[START]
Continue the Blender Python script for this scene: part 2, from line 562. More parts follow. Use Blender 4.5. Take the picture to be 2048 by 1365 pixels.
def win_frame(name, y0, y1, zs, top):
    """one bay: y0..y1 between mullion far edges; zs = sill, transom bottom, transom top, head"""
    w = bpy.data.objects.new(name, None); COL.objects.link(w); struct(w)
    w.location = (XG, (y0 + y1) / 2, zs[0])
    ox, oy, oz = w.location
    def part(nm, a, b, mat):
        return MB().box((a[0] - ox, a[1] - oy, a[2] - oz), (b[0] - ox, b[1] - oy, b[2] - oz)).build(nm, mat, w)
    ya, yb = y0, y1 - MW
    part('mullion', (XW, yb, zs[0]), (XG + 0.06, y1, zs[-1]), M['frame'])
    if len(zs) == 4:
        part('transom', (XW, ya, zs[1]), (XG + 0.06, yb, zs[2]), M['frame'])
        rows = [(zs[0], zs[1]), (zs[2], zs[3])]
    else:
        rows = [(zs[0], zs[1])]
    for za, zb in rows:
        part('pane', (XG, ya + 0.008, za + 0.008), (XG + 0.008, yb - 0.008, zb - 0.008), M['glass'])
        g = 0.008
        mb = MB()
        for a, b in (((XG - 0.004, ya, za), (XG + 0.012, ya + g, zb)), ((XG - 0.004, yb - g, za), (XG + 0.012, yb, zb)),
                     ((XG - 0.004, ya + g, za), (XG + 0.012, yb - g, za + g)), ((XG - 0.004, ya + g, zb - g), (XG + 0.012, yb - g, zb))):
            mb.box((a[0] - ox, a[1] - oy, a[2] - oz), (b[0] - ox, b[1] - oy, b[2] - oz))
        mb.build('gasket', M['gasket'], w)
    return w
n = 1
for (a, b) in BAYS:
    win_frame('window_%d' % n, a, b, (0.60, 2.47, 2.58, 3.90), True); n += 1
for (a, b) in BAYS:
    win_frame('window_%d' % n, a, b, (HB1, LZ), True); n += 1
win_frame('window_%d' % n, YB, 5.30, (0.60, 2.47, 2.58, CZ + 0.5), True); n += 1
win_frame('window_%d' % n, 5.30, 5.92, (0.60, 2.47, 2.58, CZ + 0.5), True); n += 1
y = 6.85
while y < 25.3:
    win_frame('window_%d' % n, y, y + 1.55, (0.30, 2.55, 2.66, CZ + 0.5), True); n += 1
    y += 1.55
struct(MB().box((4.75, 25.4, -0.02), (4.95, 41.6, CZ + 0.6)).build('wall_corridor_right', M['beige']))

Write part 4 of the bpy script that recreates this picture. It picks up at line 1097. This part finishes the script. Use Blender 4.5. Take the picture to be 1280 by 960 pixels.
[END]
### Task goal:
The records above must be repeated exactly, every one of them.

### Complete answer:
Continue the Blender Python script for this scene: part 2, from line 562. More parts follow. Use Blender 4.5. Take the picture to be 2048 by 1365 pixels.
def win_frame(name, y0, y1, zs, top):
    """one bay: y0..y1 between mullion far edges; zs = sill, transom bottom, transom top, head"""
    w = bpy.data.objects.new(name, None); COL.objects.link(w); struct(w)
    w.location = (XG, (y0 + y1) / 2, zs[0])
    ox, oy, oz = w.location
    def part(nm, a, b, mat):
        return MB().box((a[0] - ox, a[1] - oy, a[2] - oz), (b[0] - ox, b[1] - oy, b[2] - oz)).build(nm, mat, w)
    ya, yb = y0, y1 - MW
    part('mullion', (XW, yb, zs[0]), (XG + 0.06, y1, zs[-1]), M['frame'])
    if len(zs) == 4:
        part('transom', (XW, ya, zs[1]), (XG + 0.06, yb, zs[2]), M['frame'])
        rows = [(zs[0], zs[1]), (zs[2], zs[3])]
    else:
        rows = [(zs[0], zs[1])]
    for za, zb in rows:
        part('pane', (XG, ya + 0.008, za + 0.008), (XG + 0.008, yb - 0.008, zb - 0.008), M['glass'])
        g = 0.008
        mb = MB()
        for a, b in (((XG - 0.004, ya, za), (XG + 0.012, ya + g, zb)), ((XG - 0.004, yb - g, za), (XG + 0.012, yb, zb)),
                     ((XG - 0.004, ya + g, za), (XG + 0.012, yb - g, za + g)), ((XG - 0.004, ya + g, zb - g), (XG + 0.012, yb - g, zb))):
            mb.box((a[0] - ox, a[1] - oy, a[2] - oz), (b[0] - ox, b[1] - oy, b[2] - oz))
        mb.build('gasket', M['gasket'], w)
    return w
n = 1
for (a, b) in BAYS:
    win_frame('window_%d' % n, a, b, (0.60, 2.47, 2.58, 3.90), True); n += 1
for (a, b) in BAYS:
    win_frame('window_%d' % n, a, b, (HB1, LZ), True); n += 1
win_frame('window_%d' % n, YB, 5.30, (0.60, 2.47, 2.58, CZ + 0.5), True); n += 1
win_frame('window_%d' % n, 5.30, 5.92, (0.60, 2.47, 2.58, CZ + 0.5), True); n += 1
y = 6.85
while y < 25.3:
    win_frame('window_%d' % n, y, y + 1.55, (0.30, 2.55, 2.66, CZ + 0.5), True); n += 1
    y += 1.55
struct(MB().box((4.75, 25.4, -0.02), (4.95, 41.6, CZ + 0.6)).build('wall_corridor_right', M['beige']))

Write part 4 of the bpy script that recreates this picture. It picks up at line 1097. This part finishes the script. Use Blender 4.5. Take the picture to be 1280 by 960 pixels.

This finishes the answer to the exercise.